Why are banks not loaning?
There are 1.5 trillion dollars in excess reserves..My banker told me, they have the highest margins ever seen in the industry...He told me that the money loaned, is essentially free...Many small business are complaining that their banks are not making loans..

We have had three years of Fedzero and Bank Bernank has given his pledge of two more..

The Bank of America has become the Buffet's Bank of America..

Part of the aim of Fedzero, was to provide liquidity to the banks, which it managed..

I believe the financial industry is restructuring its balance sheet..Many loans have not been written off nor mark to market...

IMHO, the industry is hoarding money because their balance sheet is not whole...Their portfolios are riddle with questionable loans, which may default in the future...

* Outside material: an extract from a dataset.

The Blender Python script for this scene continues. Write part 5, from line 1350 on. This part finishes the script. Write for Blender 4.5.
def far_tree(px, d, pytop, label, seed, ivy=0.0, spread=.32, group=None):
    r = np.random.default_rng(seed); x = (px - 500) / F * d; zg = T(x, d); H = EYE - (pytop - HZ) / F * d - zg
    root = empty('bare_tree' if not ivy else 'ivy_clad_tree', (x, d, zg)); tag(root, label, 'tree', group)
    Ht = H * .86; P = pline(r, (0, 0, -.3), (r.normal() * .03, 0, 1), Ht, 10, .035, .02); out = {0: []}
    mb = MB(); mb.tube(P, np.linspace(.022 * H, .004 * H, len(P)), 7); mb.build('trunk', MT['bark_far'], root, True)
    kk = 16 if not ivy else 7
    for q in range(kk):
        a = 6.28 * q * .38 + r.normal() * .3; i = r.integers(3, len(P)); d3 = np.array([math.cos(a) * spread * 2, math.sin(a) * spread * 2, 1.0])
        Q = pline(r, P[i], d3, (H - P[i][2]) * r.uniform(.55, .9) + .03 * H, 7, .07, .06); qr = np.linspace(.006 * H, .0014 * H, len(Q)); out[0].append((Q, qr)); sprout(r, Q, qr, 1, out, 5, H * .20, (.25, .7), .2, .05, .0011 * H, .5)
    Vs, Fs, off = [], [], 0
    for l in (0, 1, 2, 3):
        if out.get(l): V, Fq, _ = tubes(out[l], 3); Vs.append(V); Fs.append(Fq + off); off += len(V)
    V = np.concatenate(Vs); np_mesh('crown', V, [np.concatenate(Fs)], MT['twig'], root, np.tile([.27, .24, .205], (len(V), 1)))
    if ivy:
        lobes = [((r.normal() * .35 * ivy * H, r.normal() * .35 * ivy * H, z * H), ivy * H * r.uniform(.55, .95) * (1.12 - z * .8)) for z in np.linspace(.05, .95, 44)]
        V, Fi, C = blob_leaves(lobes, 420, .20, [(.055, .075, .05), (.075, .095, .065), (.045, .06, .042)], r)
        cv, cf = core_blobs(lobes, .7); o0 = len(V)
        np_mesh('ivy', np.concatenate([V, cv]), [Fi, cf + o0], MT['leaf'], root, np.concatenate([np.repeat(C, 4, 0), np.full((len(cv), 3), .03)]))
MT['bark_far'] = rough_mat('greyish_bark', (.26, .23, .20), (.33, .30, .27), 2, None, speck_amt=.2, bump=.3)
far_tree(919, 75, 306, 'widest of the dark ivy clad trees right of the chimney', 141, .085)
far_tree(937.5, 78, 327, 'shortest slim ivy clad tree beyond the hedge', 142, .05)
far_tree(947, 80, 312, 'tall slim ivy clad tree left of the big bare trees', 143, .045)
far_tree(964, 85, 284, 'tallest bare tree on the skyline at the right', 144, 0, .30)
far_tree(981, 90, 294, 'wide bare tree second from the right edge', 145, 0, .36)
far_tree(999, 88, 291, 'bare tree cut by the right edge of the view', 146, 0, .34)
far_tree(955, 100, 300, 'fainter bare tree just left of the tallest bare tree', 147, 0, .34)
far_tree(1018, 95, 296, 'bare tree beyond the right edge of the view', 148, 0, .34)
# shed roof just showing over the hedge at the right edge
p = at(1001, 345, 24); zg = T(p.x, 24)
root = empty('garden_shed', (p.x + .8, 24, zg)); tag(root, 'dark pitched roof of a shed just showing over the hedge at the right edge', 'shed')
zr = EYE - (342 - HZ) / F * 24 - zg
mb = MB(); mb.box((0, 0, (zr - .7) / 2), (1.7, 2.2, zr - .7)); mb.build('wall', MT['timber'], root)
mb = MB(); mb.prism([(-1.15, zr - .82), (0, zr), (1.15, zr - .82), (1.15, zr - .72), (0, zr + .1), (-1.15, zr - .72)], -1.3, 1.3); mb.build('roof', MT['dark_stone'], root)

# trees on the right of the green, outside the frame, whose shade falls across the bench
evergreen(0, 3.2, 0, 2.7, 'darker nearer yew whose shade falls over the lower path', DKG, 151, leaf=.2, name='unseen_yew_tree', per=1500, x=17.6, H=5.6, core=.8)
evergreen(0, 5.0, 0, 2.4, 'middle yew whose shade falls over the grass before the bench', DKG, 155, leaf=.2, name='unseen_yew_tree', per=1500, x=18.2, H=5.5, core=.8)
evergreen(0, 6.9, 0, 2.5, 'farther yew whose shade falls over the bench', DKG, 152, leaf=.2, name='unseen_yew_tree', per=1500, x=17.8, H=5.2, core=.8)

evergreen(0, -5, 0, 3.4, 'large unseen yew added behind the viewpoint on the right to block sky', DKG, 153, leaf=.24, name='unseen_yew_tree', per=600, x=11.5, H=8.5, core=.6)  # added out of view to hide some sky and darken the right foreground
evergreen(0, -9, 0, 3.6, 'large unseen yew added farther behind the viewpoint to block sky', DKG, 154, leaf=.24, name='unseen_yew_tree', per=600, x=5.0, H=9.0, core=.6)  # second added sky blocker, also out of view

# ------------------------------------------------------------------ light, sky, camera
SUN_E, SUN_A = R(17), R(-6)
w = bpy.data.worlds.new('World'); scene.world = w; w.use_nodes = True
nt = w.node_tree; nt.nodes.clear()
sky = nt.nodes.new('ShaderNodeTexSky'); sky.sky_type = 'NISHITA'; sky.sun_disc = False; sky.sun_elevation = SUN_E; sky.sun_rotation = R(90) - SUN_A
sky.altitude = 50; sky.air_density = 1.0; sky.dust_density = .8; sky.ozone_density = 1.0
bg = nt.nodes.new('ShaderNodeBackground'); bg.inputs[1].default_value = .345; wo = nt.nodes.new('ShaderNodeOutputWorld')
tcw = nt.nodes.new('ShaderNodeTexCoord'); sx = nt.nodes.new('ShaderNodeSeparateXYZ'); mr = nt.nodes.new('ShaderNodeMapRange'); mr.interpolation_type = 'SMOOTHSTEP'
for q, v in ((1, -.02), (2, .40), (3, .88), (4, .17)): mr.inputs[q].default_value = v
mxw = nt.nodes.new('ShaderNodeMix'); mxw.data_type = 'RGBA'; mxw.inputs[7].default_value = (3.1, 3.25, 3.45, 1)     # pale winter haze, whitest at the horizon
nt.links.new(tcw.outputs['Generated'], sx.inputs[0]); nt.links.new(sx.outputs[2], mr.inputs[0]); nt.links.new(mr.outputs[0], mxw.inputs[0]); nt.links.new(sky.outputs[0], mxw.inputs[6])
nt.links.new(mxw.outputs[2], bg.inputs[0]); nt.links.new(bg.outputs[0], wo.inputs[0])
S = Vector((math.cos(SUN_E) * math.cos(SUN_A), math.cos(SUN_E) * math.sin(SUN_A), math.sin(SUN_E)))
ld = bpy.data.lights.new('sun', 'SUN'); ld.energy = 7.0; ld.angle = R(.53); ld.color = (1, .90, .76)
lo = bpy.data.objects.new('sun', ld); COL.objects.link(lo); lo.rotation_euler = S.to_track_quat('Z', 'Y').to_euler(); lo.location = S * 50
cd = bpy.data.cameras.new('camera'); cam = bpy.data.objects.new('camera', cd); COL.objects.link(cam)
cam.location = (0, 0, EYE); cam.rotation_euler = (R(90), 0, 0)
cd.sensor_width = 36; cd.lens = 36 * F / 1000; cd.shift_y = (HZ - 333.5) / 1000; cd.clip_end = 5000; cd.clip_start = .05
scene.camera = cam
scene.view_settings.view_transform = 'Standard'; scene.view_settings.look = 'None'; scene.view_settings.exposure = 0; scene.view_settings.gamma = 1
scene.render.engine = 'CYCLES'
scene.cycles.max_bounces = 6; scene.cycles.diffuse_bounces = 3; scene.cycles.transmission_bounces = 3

Ponder this, how could Brazil have one of the best economies in the world with a Central Bank rate of 12%...

Rogue Economist said...

Thanks, Hans.

Although I'm not sure if the Fed should do anything anymore to move rates, even if to make it go up. Right now, I'm thinking just keep rates at zero, but neither should it pay interest on reserves. This way, banks don't make lending decisions based on fed rates, but on real market considerations.

Then banks should hold a large chunk of capital, and that should be the first to get a haircut when loans go sour. This is hardly a set position yet, I'm not sure if there's a downside to this approach. But Fed setting rates is too distortionary.

But what if fed just lends at zero to a bank that needs reserves for payment purposes. It would also lend at zero to a bank that wants to lend, but it will insist on a high capital equity ratio (higher than what it is now).

In any case, it will be the cost raising equity capital that will keep the bank from making loans that could be misallocated. The pain of losing their own equity should keep them from making sketchy loans, not zero fed rates. If any bank gets left with any excess reserves, they shouldn't get any wild ideas, and lend it to the first subprime who promises high yield.

I think Mosler is proposing something on this line, and I think it considers a lot of the unseen pitfalls and distortions that interest rate setting does to the financial market.

Hans said...

Mr Rogue, you are 100% correct on the payment of interest on reserves! I thought the QE's was designed to simulate lending, so what sense does it make to offer interest to bankers?

What about the 178 billion in loans that US banks have made to the Euro Zone, another reason for Fedzero and to keep liquidity in the banking sector?